• _Objective_
Starting with the first line of the data that follows, transcribe every line verbatim until the line containing "from mathutils import Vector, Matrix" has been transcribed.

• _Collected material_
■ ■ ■ ■

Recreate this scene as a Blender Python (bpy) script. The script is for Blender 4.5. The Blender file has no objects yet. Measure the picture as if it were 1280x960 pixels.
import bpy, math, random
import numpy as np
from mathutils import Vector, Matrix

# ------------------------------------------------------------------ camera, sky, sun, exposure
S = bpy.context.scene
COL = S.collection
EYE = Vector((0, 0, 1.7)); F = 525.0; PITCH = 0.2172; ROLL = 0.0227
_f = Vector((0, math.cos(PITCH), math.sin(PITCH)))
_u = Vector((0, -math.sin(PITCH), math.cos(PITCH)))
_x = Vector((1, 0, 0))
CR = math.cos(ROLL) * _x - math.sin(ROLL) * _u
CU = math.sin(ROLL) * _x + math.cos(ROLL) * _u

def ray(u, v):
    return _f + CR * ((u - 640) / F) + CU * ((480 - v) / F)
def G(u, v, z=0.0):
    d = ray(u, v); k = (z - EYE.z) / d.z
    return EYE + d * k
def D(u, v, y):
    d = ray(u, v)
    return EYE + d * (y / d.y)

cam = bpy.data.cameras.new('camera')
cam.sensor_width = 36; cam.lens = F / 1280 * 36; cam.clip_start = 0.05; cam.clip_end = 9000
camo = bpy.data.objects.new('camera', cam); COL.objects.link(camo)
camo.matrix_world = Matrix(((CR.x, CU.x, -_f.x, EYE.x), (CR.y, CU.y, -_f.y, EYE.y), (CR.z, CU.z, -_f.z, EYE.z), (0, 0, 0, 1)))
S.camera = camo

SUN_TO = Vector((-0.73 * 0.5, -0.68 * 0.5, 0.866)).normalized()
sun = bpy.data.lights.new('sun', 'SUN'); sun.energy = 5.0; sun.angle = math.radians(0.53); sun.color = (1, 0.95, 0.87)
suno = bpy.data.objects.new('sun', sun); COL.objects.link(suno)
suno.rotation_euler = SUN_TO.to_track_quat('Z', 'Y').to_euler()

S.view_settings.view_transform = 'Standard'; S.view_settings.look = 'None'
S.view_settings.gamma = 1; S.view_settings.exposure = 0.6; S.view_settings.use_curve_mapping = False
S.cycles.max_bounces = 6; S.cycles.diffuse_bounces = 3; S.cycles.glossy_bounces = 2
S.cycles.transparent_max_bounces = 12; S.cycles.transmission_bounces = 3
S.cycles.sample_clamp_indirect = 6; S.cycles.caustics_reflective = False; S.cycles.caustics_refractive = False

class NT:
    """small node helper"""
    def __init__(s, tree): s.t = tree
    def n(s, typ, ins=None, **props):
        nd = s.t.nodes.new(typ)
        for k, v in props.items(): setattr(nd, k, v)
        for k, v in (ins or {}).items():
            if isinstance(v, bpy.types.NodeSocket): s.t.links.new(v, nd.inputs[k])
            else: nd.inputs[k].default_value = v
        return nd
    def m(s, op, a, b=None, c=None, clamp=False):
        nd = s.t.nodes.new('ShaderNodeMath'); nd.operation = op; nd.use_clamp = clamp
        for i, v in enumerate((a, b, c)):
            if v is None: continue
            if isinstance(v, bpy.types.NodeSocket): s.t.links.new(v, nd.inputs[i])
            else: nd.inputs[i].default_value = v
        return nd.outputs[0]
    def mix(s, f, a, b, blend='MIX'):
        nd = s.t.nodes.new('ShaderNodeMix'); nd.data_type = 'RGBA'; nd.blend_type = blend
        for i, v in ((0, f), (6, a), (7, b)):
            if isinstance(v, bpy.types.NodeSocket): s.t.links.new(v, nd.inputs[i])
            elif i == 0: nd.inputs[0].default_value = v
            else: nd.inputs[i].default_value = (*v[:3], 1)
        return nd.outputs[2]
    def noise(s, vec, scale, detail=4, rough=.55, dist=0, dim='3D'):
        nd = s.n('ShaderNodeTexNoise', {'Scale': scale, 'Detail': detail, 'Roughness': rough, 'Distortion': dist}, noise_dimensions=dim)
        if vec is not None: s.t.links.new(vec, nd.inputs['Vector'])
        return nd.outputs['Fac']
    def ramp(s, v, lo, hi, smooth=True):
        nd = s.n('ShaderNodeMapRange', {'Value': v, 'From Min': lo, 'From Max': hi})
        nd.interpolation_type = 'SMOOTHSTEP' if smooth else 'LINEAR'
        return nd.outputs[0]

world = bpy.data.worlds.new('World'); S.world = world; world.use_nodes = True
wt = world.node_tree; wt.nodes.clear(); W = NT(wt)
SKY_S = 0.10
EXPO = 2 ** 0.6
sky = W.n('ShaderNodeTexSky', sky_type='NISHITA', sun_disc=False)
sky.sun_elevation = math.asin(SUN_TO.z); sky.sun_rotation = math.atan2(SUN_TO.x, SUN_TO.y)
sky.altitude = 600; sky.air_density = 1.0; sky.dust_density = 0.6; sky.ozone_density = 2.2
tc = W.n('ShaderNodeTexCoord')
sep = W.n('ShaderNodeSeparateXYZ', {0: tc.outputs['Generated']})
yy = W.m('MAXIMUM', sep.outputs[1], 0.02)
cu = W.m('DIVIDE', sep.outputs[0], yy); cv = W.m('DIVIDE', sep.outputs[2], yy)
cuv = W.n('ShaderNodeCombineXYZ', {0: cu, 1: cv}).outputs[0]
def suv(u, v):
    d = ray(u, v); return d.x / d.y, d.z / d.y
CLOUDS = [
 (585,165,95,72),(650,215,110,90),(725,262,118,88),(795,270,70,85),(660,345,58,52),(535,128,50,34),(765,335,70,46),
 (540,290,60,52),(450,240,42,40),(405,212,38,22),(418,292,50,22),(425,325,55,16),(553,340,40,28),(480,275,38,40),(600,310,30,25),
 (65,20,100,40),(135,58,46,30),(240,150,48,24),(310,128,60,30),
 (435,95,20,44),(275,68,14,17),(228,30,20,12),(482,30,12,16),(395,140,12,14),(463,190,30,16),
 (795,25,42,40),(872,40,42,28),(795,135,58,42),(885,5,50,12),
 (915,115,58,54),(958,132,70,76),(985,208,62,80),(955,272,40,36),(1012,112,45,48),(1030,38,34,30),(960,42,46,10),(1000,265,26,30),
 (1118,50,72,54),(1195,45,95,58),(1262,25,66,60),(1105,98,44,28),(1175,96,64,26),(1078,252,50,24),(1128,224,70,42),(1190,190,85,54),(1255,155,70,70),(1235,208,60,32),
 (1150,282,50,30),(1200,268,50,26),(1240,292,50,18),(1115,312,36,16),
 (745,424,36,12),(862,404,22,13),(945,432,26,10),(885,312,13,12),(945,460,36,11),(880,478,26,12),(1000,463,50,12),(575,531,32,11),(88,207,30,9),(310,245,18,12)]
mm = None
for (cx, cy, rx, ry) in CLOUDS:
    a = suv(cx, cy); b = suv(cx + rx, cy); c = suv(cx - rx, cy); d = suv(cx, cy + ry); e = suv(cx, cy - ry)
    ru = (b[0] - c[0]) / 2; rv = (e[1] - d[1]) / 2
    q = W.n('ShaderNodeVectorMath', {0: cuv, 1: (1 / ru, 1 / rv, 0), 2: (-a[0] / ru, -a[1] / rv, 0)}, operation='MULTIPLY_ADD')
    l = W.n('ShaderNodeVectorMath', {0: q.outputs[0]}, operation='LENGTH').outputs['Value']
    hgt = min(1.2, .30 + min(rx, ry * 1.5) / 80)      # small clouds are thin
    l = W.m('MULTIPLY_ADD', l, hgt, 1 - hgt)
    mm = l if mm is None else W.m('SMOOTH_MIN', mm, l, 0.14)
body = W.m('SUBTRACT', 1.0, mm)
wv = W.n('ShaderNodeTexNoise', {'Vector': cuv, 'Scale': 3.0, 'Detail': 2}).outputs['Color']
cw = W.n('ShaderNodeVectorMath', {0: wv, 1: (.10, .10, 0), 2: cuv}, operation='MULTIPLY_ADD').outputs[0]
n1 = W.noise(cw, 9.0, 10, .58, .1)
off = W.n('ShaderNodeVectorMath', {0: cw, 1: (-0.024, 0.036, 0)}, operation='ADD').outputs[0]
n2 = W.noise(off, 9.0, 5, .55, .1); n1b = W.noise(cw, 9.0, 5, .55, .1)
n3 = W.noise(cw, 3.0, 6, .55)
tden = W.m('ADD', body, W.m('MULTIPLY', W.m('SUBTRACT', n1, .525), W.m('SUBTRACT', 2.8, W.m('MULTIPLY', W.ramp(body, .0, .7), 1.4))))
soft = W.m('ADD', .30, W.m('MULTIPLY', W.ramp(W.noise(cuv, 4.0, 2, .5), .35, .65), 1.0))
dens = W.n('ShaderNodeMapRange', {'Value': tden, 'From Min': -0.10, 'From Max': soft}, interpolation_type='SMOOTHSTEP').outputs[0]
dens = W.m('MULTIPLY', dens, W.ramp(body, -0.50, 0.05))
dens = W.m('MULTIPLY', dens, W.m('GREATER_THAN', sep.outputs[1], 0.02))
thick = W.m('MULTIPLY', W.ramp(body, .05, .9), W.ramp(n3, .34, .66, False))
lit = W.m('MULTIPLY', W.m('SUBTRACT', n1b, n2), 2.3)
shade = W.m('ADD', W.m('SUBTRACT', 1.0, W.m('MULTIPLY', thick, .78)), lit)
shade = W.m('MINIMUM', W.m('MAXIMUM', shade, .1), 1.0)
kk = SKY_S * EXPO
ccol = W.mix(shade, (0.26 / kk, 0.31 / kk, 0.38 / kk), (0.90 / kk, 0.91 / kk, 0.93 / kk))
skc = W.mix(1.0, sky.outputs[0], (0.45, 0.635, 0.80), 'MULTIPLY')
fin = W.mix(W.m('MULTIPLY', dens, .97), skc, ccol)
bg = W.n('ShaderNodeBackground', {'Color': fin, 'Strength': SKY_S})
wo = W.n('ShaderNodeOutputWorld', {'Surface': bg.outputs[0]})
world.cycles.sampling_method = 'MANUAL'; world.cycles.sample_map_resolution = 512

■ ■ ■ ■

• _Output of the exercise_
Recreate this scene as a Blender Python (bpy) script. The script is for Blender 4.5. The Blender file has no objects yet. Measure the picture as if it were 1280x960 pixels.
import bpy, math, random
import numpy as np
from mathutils import Vector, Matrix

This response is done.